For more than a decade, New Yorkers have indulged the running joke that Mayor Michael Bloomberg paid his way into City Hall. A report in Monday’s New York Times suggests he did just that: paid $650 million in 12 years for everything from City Hall’s fancy fish tanks to overseas trips.
Rejecting the taxpayer-funded mayoral salary, Bloomberg put millions into doing the mayorship his way. The Times‘ report, based on “public documents, travel records, philanthropy databases, conversations with vendors and interviews with his government employees,” mentions spending hundreds of thousands on trips abroad and tens of thousands just to clean up the City Hall fish tanks he had installed regularly. He also paid for daily staff meals, an enormous amount of campaign contributions, and hundreds of millions to his arts, health, and cultural groups. The Metropolitan Museum of Art alone received $30 million of the mayor’s private money.

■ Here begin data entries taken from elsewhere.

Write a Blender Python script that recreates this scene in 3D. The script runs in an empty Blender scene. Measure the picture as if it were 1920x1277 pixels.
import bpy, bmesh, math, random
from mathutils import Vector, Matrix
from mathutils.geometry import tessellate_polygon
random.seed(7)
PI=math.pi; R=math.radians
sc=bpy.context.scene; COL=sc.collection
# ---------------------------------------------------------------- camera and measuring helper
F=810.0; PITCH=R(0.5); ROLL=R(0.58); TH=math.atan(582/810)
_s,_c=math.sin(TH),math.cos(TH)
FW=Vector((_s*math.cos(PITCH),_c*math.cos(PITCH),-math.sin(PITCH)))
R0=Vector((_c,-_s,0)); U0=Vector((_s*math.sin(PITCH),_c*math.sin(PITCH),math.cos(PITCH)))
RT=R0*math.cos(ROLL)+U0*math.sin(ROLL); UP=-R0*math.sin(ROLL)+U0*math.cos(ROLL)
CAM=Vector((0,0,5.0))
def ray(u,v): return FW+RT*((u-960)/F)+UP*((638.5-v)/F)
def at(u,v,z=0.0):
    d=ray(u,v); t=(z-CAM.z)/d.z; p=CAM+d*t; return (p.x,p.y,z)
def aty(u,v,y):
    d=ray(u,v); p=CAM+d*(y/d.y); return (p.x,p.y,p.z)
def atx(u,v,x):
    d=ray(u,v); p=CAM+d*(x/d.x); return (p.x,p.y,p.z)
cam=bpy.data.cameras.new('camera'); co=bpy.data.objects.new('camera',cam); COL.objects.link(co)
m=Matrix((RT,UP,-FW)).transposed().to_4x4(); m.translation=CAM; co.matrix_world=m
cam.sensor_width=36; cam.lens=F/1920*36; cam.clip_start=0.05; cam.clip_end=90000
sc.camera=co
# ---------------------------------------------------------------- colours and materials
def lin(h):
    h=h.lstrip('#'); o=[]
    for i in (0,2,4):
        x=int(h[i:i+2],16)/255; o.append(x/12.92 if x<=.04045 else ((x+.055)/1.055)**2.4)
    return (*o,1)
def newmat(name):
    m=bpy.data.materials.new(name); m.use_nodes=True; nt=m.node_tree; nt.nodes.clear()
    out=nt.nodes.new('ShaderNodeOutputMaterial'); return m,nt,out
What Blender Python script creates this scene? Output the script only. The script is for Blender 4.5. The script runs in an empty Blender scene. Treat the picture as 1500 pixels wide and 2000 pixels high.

The newspaper calls their $650 million estimate “undoubtedly low.”
And this estimate only takes into account money he spent specifically related to his mayoral duties–or, in the case of campaign contributions, acting as a politician rather than an advocate or donor. Outside of this estimate, Bloomberg has spent millions on causes he supports. He sent $1 million to the then-floundering Cory Booker senatorial campaign. The New York Times estimates he has spent millions on “encouraging gun control ($7 million), immigration reform ($5.7 million) and volunteerism ($6.2 million).” He has spent so much money trying to regulate and stigmatize soda in Mexico that he has become the face of unwieldy American imperialism to free-marketers in that country.
There is something vaguely admirable about Bloomberg’s insistence to use much of his own money to fund his quixotic crusades. At the very least, he refused to exhaust much of his constituents’ money where many others would have. But along with that admiration comes the inevitable anxiety about what kind of plutocracy New York City has turned into for Bloomberg to have so solidly established his position as ruler of that city-state through personal fortunes alone.
And then there are the political repercussions of someone who considered solid immigration laws “national suicide” wielding so much power based almost exclusively on his bank account. Bloomberg’s capacity to run his own campaigns and manage his own financial burdens without relying on campaign contributions contributed greatly to his eccentric crusades against mundane objects during his tenure. His wars on soda, fats, styrofoam, and smoking all generated so much loathing that even Bill Maher joked the mayor made him “want to join the Tea Party.”
With Bill de Blasio’s inaugural as mayor on the horizon, Bloomberg’s diminishing role in shaping New York City will finally close up shop for good–at least in the public sector. And de Blasio, with his radically progressive politics and penchant for supporting left-wing despots, will herald in an entirely new set of concerns for New York. But for one, the fear of such pervasive political influence from one man who amassed a fortune and spent it on being ruler is setting on the city–a city with much more cash in pocket, thanks to his egotistical largess.